**Task details**
Transcribe the listing in full, excluding any pictures.

==== Dataset content ====

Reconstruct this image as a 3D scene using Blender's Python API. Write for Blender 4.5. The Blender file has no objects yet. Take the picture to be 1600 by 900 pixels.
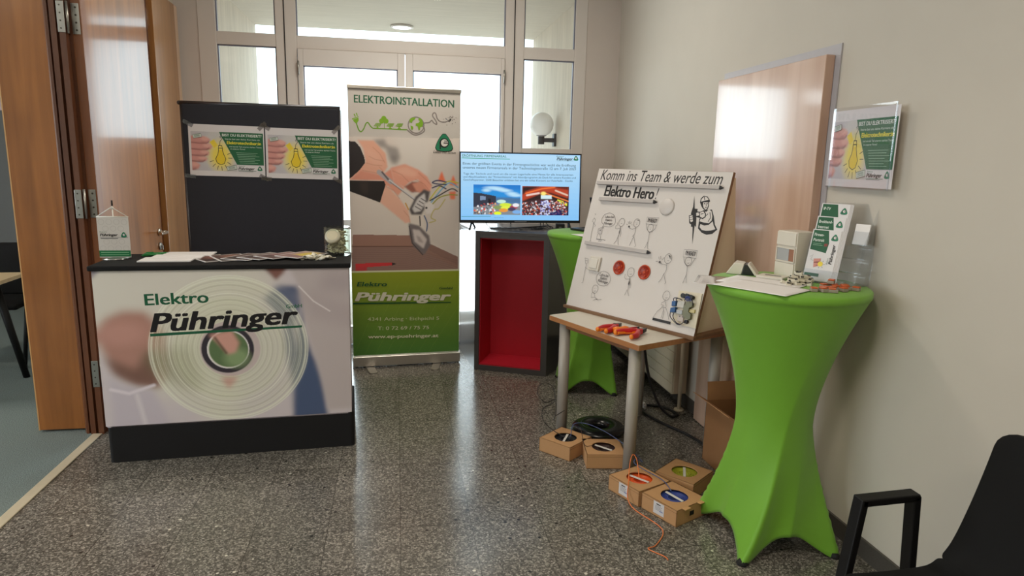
import bpy, bmesh, math, random
import numpy as np
from mathutils import Vector, Matrix

random.seed(7)
S = bpy.context.scene
COL = S.collection
PI = math.pi

# ------------------------------------------------------------------ camera, world, light, exposure
YAW, PITCH, ROLL, FPX, EYE = 0.17336, 0.18548, 0.022177, 1037.05, 1.55
cy, sy, cp, sp, cr, sr = math.cos(YAW), math.sin(YAW), math.cos(PITCH), math.sin(PITCH), math.cos(ROLL), math.sin(ROLL)
fw = Vector((sy * cp, cy * cp, -sp)); rt = Vector((cy, -sy, 0)); up = rt.cross(fw)
r2 = cr * rt + sr * up; u2 = -sr * rt + cr * up
cam_data = bpy.data.cameras.new('camera'); cam_data.sensor_width = 36; cam_data.lens = FPX / 1600 * 36
cam_data.clip_start = 0.05
cam = bpy.data.objects.new('camera', cam_data); COL.objects.link(cam)
cam.matrix_world = Matrix(((r2.x, u2.x, -fw.x, 0), (r2.y, u2.y, -fw.y, 0), (r2.z, u2.z, -fw.z, EYE), (0, 0, 0, 1)))
S.camera = cam

W = bpy.data.worlds.new('overcast_sky'); S.world = W; W.use_nodes = True
bg = W.node_tree.nodes['Background']
bg.inputs[0].default_value = (0.75, 0.91, 1.0, 1); bg.inputs[1].default_value = 3.0

S.view_settings.view_transform = 'Standard'; S.view_settings.look = 'None'
S.view_settings.exposure = 0.08; S.view_settings.gamma = 1; S.view_settings.use_curve_mapping = False
S.cycles.use_denoising = True
S.cycles.max_bounces = 8; S.cycles.transparent_max_bounces = 16
S.cycles.caustics_reflective = False; S.cycles.caustics_refractive = False
S.cycles.sample_clamp_indirect = 4

def area(name, loc, target, sx, sy_, watts, col=(1, 1, 1), spread=PI):
    d = bpy.data.lights.new(name, 'AREA'); d.shape = 'RECTANGLE'; d.size = sx; d.size_y = sy_
    d.energy = watts; d.color = col; d.spread = spread
    o = bpy.data.objects.new(name, d); COL.objects.link(o); o.location = loc
    o.rotation_euler = (Vector(target) - Vector(loc)).to_track_quat('-Z', 'Y').to_euler()
    return o
DAY = (0.95, 0.97, 1.0); WARM = (1.0, 0.90, 0.76)
# daylight entering the neighbouring carpeted room through its long window, and the ceiling lights
area('daylight_side_window', (-6.35, 1.6, 1.75), (0, 2.2, 1.0), 4.4, 1.7, 95, DAY)
for x_, w_, h_, p_ in ((-.35, .72, 2.05, 25), (.50, .72, 2.05, 25)):
    area('daylight_glazed_front', (x_, 5.80, 1.25), (x_ + .5, 0, 1.0), w_, h_, p_, (.86, .94, 1))
LAMPS = [(-0.3, 0.6), (-0.3, -1.5), (0.2, 4.1), (-3.8, 1.0), (-3.8, 4.2)]  # the hall lamp nearest the glazing is added, unseen, to fill that end
LAMP_W = [36, 28, 24, 24, 24]

# ------------------------------------------------------------------ materials
def lin(c):
    c = [v / 255 for v in c]
    return tuple((v / 12.92 if v <= .04045 else ((v + .055) / 1.055) ** 2.4) for v in c)
def new_mat(name):
    m = bpy.data.materials.new(name); m.use_nodes = True
    nt = m.node_tree; return m, nt, nt.nodes['Principled BSDF']
MATS = {}
def M(name, rgb, rough=.5, metal=0, var=.06, scale=30, bump=0, coat=0, spec=.5, stretch=None, sheen=0, emit=0):
    if name in MATS: return MATS[name]
    m, nt, b = new_mat(name); c = lin(rgb)
    b.inputs['Roughness'].default_value = rough; b.inputs['Metallic'].default_value = metal
    b.inputs['Specular IOR Level'].default_value = spec
    b.inputs['Coat Weight'].default_value = coat; b.inputs['Coat Roughness'].default_value = .12
    if sheen: b.inputs['Sheen Weight'].default_value = sheen
    tc = nt.nodes.new('ShaderNodeTexCoord'); mp = nt.nodes.new('ShaderNodeMapping')
    nt.links.new(tc.outputs['Object'], mp.inputs[0])
    if stretch: mp.inputs['Scale'].default_value = stretch
    nz = nt.nodes.new('ShaderNodeTexNoise'); nz.inputs['Scale'].default_value = scale; nz.inputs['Detail'].default_value = 4
    nt.links.new(mp.outputs[0], nz.inputs[0])
    mx = nt.nodes.new('ShaderNodeMix'); mx.data_type = 'RGBA'
    mx.inputs[6].default_value = (*[v * (1 - var) for v in c], 1); mx.inputs[7].default_value = (*[min(1, v * (1 + var)) for v in c], 1)
    nt.links.new(nz.outputs[0], mx.inputs[0]); nt.links.new(mx.outputs[2], b.inputs['Base Color'])
    if bump:
        bp = nt.nodes.new('ShaderNodeBump'); bp.inputs['Strength'].default_value = bump; bp.inputs['Distance'].default_value = .004
        nt.links.new(nz.outputs[0], bp.inputs['Height']); nt.links.new(bp.outputs[0], b.inputs['Normal'])
    if emit:
        nt.links.new(mx.outputs[2], b.inputs['Emission Color']); b.inputs['Emission Strength'].default_value = emit
    MATS[name] = m; return m
def wood(name, dark, light, rough=.3, coat=.5, axis=2, spec=.5, scale=1.0):
    if name in MATS: return MATS[name]
    m, nt, b = new_mat(name)
    b.inputs['Roughness'].default_value = rough; b.inputs['Coat Weight'].default_value = coat
    b.inputs['Coat Roughness'].default_value = .1; b.inputs['Coat IOR'].default_value = 1.7; b.inputs['Specular IOR Level'].default_value = spec
    tc = nt.nodes.new('ShaderNodeTexCoord'); mp = nt.nodes.new('ShaderNodeMapping')
    s = [9 * scale, 9 * scale, 9 * scale]; s[axis] = .55 * scale; mp.inputs['Scale'].default_value = s
    nt.links.new(tc.outputs['Object'], mp.inputs[0])
    nz = nt.nodes.new('ShaderNodeTexNoise'); nz.inputs['Scale'].default_value = 1.6; nz.inputs['Detail'].default_value = 8; nz.inputs['Distortion'].default_value = .5
    nt.links.new(mp.outputs[0], nz.inputs[0])
    n2 = nt.nodes.new('ShaderNodeTexNoise'); n2.inputs['Scale'].default_value = 3; n2.inputs['Detail'].default_value = 5
    nt.links.new(tc.outputs['Object'], n2.inputs[0])
    ad = nt.nodes.new('ShaderNodeMath'); ad.operation = 'MULTIPLY_ADD'; ad.inputs[1].default_value = .35
    nt.links.new(n2.outputs[0], ad.inputs[0]); nt.links.new(nz.outputs[0], ad.inputs[2])
    rp = nt.nodes.new('ShaderNodeValToRGB'); rp.color_ramp.elements[0].position = .45; rp.color_ramp.elements[1].position = .95
    rp.color_ramp.elements[0].color = (*lin(dark), 1); rp.color_ramp.elements[1].color = (*lin(light), 1)
    nt.links.new(ad.outputs[0], rp.inputs[0]); nt.links.new(rp.outputs[0], b.inputs['Base Color'])
    MATS[name] = m; return m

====

**Written response**
Reconstruct this image as a 3D scene using Blender's Python API. Write for Blender 4.5. The Blender file has no objects yet. Take the picture to be 1600 by 900 pixels.
import bpy, bmesh, math, random
import numpy as np
from mathutils import Vector, Matrix

random.seed(7)
S = bpy.context.scene
COL = S.collection
PI = math.pi

# ------------------------------------------------------------------ camera, world, light, exposure
YAW, PITCH, ROLL, FPX, EYE = 0.17336, 0.18548, 0.022177, 1037.05, 1.55
cy, sy, cp, sp, cr, sr = math.cos(YAW), math.sin(YAW), math.cos(PITCH), math.sin(PITCH), math.cos(ROLL), math.sin(ROLL)
fw = Vector((sy * cp, cy * cp, -sp)); rt = Vector((cy, -sy, 0)); up = rt.cross(fw)
r2 = cr * rt + sr * up; u2 = -sr * rt + cr * up
cam_data = bpy.data.cameras.new('camera'); cam_data.sensor_width = 36; cam_data.lens = FPX / 1600 * 36
cam_data.clip_start = 0.05
cam = bpy.data.objects.new('camera', cam_data); COL.objects.link(cam)
cam.matrix_world = Matrix(((r2.x, u2.x, -fw.x, 0), (r2.y, u2.y, -fw.y, 0), (r2.z, u2.z, -fw.z, EYE), (0, 0, 0, 1)))
S.camera = cam

W = bpy.data.worlds.new('overcast_sky'); S.world = W; W.use_nodes = True
bg = W.node_tree.nodes['Background']
bg.inputs[0].default_value = (0.75, 0.91, 1.0, 1); bg.inputs[1].default_value = 3.0

S.view_settings.view_transform = 'Standard'; S.view_settings.look = 'None'
S.view_settings.exposure = 0.08; S.view_settings.gamma = 1; S.view_settings.use_curve_mapping = False
S.cycles.use_denoising = True
S.cycles.max_bounces = 8; S.cycles.transparent_max_bounces = 16
S.cycles.caustics_reflective = False; S.cycles.caustics_refractive = False
S.cycles.sample_clamp_indirect = 4

def area(name, loc, target, sx, sy_, watts, col=(1, 1, 1), spread=PI):
    d = bpy.data.lights.new(name, 'AREA'); d.shape = 'RECTANGLE'; d.size = sx; d.size_y = sy_
    d.energy = watts; d.color = col; d.spread = spread
    o = bpy.data.objects.new(name, d); COL.objects.link(o); o.location = loc
    o.rotation_euler = (Vector(target) - Vector(loc)).to_track_quat('-Z', 'Y').to_euler()
    return o
DAY = (0.95, 0.97, 1.0); WARM = (1.0, 0.90, 0.76)
# daylight entering the neighbouring carpeted room through its long window, and the ceiling lights
area('daylight_side_window', (-6.35, 1.6, 1.75), (0, 2.2, 1.0), 4.4, 1.7, 95, DAY)
for x_, w_, h_, p_ in ((-.35, .72, 2.05, 25), (.50, .72, 2.05, 25)):
    area('daylight_glazed_front', (x_, 5.80, 1.25), (x_ + .5, 0, 1.0), w_, h_, p_, (.86, .94, 1))
LAMPS = [(-0.3, 0.6), (-0.3, -1.5), (0.2, 4.1), (-3.8, 1.0), (-3.8, 4.2)]  # the hall lamp nearest the glazing is added, unseen, to fill that end
LAMP_W = [36, 28, 24, 24, 24]

# ------------------------------------------------------------------ materials
def lin(c):
    c = [v / 255 for v in c]
    return tuple((v / 12.92 if v <= .04045 else ((v + .055) / 1.055) ** 2.4) for v in c)
def new_mat(name):
    m = bpy.data.materials.new(name); m.use_nodes = True
    nt = m.node_tree; return m, nt, nt.nodes['Principled BSDF']
MATS = {}
def M(name, rgb, rough=.5, metal=0, var=.06, scale=30, bump=0, coat=0, spec=.5, stretch=None, sheen=0, emit=0):
    if name in MATS: return MATS[name]
    m, nt, b = new_mat(name); c = lin(rgb)
    b.inputs['Roughness'].default_value = rough; b.inputs['Metallic'].default_value = metal
    b.inputs['Specular IOR Level'].default_value = spec
    b.inputs['Coat Weight'].default_value = coat; b.inputs['Coat Roughness'].default_value = .12
    if sheen: b.inputs['Sheen Weight'].default_value = sheen
    tc = nt.nodes.new('ShaderNodeTexCoord'); mp = nt.nodes.new('ShaderNodeMapping')
    nt.links.new(tc.outputs['Object'], mp.inputs[0])
    if stretch: mp.inputs['Scale'].default_value = stretch
    nz = nt.nodes.new('ShaderNodeTexNoise'); nz.inputs['Scale'].default_value = scale; nz.inputs['Detail'].default_value = 4
    nt.links.new(mp.outputs[0], nz.inputs[0])
    mx = nt.nodes.new('ShaderNodeMix'); mx.data_type = 'RGBA'
    mx.inputs[6].default_value = (*[v * (1 - var) for v in c], 1); mx.inputs[7].default_value = (*[min(1, v * (1 + var)) for v in c], 1)
    nt.links.new(nz.outputs[0], mx.inputs[0]); nt.links.new(mx.outputs[2], b.inputs['Base Color'])
    if bump:
        bp = nt.nodes.new('ShaderNodeBump'); bp.inputs['Strength'].default_value = bump; bp.inputs['Distance'].default_value = .004
        nt.links.new(nz.outputs[0], bp.inputs['Height']); nt.links.new(bp.outputs[0], b.inputs['Normal'])
    if emit:
        nt.links.new(mx.outputs[2], b.inputs['Emission Color']); b.inputs['Emission Strength'].default_value = emit
    MATS[name] = m; return m
def wood(name, dark, light, rough=.3, coat=.5, axis=2, spec=.5, scale=1.0):
    if name in MATS: return MATS[name]
    m, nt, b = new_mat(name)
    b.inputs['Roughness'].default_value = rough; b.inputs['Coat Weight'].default_value = coat
    b.inputs['Coat Roughness'].default_value = .1; b.inputs['Coat IOR'].default_value = 1.7; b.inputs['Specular IOR Level'].default_value = spec
    tc = nt.nodes.new('ShaderNodeTexCoord'); mp = nt.nodes.new('ShaderNodeMapping')
    s = [9 * scale, 9 * scale, 9 * scale]; s[axis] = .55 * scale; mp.inputs['Scale'].default_value = s
    nt.links.new(tc.outputs['Object'], mp.inputs[0])
    nz = nt.nodes.new('ShaderNodeTexNoise'); nz.inputs['Scale'].default_value = 1.6; nz.inputs['Detail'].default_value = 8; nz.inputs['Distortion'].default_value = .5
    nt.links.new(mp.outputs[0], nz.inputs[0])
    n2 = nt.nodes.new('ShaderNodeTexNoise'); n2.inputs['Scale'].default_value = 3; n2.inputs['Detail'].default_value = 5
    nt.links.new(tc.outputs['Object'], n2.inputs[0])
    ad = nt.nodes.new('ShaderNodeMath'); ad.operation = 'MULTIPLY_ADD'; ad.inputs[1].default_value = .35
    nt.links.new(n2.outputs[0], ad.inputs[0]); nt.links.new(nz.outputs[0], ad.inputs[2])
    rp = nt.nodes.new('ShaderNodeValToRGB'); rp.color_ramp.elements[0].position = .45; rp.color_ramp.elements[1].position = .95
    rp.color_ramp.elements[0].color = (*lin(dark), 1); rp.color_ramp.elements[1].color = (*lin(light), 1)
    nt.links.new(ad.outputs[0], rp.inputs[0]); nt.links.new(rp.outputs[0], b.inputs['Base Color'])
    MATS[name] = m; return m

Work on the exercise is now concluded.